8 productivity hacks to get more done in less time

  1. Plan ahead. So maybe this is a no-brainer. You probably know that proper planning can help you make better use of your time, but it’s so important that I’m putting it at the top of my list and saying it again. Plan ahead. I’ve never been a procrastinator, but learning how to time-block my days has made a huge difference. At the beginning of each week, I write in the non-negotiables (meetings, deadlines, etc.) in permanent pen. Then, I pencil in the remaining tasks I know I need to get done. Usually, these tasks have a little bit of flexibility, but by writing them down in my Spark Notebook, I’m more likely to follow through at a time when I’m most productive. For me, the key is making the decision to do something in advance. I’m not wasting time trying to think about what I need to do next.
  2. Save email for those awkward 15 minute intervals. Email is SUCH a time suck because it never ends. As you dutifully chip away at your inbox, messages will continue to come in. I have lost hours of productive work time tethered to my email. Now, I try to use the period of time between meetings or focused work to respond to email.
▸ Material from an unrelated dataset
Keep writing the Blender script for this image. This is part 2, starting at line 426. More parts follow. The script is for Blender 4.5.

This is time I would normally waste on social media or news sites, so refocusing my attention means that I’m able to use this time more productively. Often, I’m only able to respond to a handful of emails during this time. First, I look for urgent emails from Kate or clients. I respond right away if a response is needed. I also scan, sort and select multiple message to delete at once. Then, I look for messages that I know I can reply to quickly (e.g. people requesting a PDF of the Spark Planner). I star messages that need more thoughtful responses, and, at the end of the day, I set aside a longer period of time dedicated to writing these emails. By managing email during “dead” periods in the day, I’m able to sort and stay on top of my inbox without wasting tons of time.
  3. Listen to audiobooks on your commute. I quickly adopted this habit from Kate, who makes the most of her long commutes by listening to books written by other successful leaders and entrepreneurs or by setting up hands-free phone meetings through her car’s console. Since I take the bus to work, phone meetings are out of the question (too noisy!), but I do use this time to listen to my favorite audiobooks. This is a great way to gain new knowledge, boost cognitive capacity and reduce stress. I like to alternate between fantasy novels and inspiring nonfiction works that I download through Overdrive, Seattle Public Library’s free audio app. Audible, Amazon and iTunes also offer audiobook options. By listening a little bit each day during my commute, I’ve finished over 20 books in the last four months!
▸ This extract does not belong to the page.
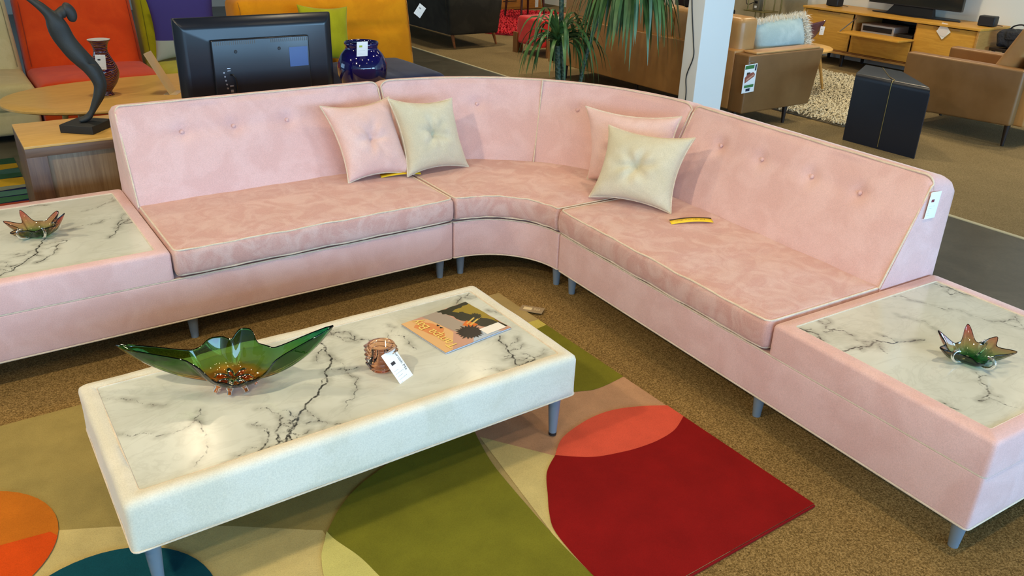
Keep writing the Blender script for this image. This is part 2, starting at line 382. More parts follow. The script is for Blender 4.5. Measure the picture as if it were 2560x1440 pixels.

  4. Fold laundry while on a speaker phone. I know that text messages and Snapchat are the preferred way of communicating these days, but when you have friends and family all over the world, there is something reassuring about hearing their voice in real time. That said, I try not to sit on my butt during these long phone calls. Usually, I find a task that I can do absent mindedly while I focus on my conversation. Folding laundry is the perfect filler because the action is silent and the movements are mechanical. I also feel like I can focus better when I have something to do with my hands. In fact, research has shown that there is a correlation between working with our hands and increased memory and creativity.
  5. Exercise in line. This is one of my favorite things to do when I can’t make it to the gym. For instance, if I’m waiting for an elevator (there are 20 floors in my building…). I do as many squats as I can. When I’m waiting in line for coffee, I will practices a series of small dégagés, a ballet term for when you move your straight leg and pointed foot off the floor to the front, back or side. Depending on how long I am waiting, I will do about 16 in each direction for each side. I’ll even do a few pliés while I style my hair in the morning. These simple moves activate your core, glutes and leg muscles to help prevent stiffness and fatigue over the course of a work day.
  6. Don’t multi-task when in matters. These last three bullets have involved some form of multitasking, however, it’s important to realize when multitasking doesn’t work, and when it can be downright harmful to your productivity. Scientific studies have shown that it actually takes longer to switch between complicated tasks than it does to focus on each task one at a time. Imagine the last time you tried to carry a conversation while reading something completely different at the same time. You probably found yourself reading the same sentence over and over again, getting nowhere. That is what happens when our brains try to take on too many tasks at once. We fool ourselves into thinking that we are more productive when we shift back and forth from email to writing up a report to chatting with a colleague to watching an online webinar. The truth is that each time you switch tasks, you waste about 1/10th of a second, which over the course of the day can comprise up to 40% of your time, and you are more likely to commit errors. However, research does not find the same productivity loss when doing a physical activity with a mental activity, which is why walking and talking at the same time comes easy to most people. Save your mental energy and your time by focusing on one mental task at a time.
  7. Schedule work dates with friends. When I get busy, one of the first things to suffer is my social life. I cancel plans, convincing myself that I have to finish everything on my to-do list before I can enjoy some company. Not only is this a good way to ruin relationships, but feelings of guilt can impact your productivity. However, with a little planning, you can incorporate friends and family into a routine that doesn’t compromise work duties. For instance, invite your friend to join you for a run or suggest having an early dinner in lieu of happy hour. I like to schedule work dates with friends who I know are equally busy as myself. You may not be able to spend the whole time talking, but you’ll be able to enjoy each other’s company and take comfort in the idea that you have an ally in this battle against time.
  8. Know when to take a break. You can only run in high gear for so long before you burn out. Consider taking a personal day to recharge and refocus. If you’re at this point, you’ll need to think about long-term strategies for reducing your workload and not just managing it. For instance, if you’re starting a new project that has begun to take off, consider hiring more help. The thought may not even occur to you if you’re so used to doing all of the work yourself, but delegating is crucial if you want to see progress. Even if you’re not in a position to hire someone else, you might be able to automate some of the work. When I started using Text Expander, an application that allows you to key in frequently used phrases or paragraphs, I immediately noticed a reduction in time it took me to respond to email.

Following these tips does not necessarily mean you’ll be able to do everything you’d like in a given day. You will still have to make hard choices. However, planning ahead will help you anticipate those choices and be prepared to make the most of the time you do have.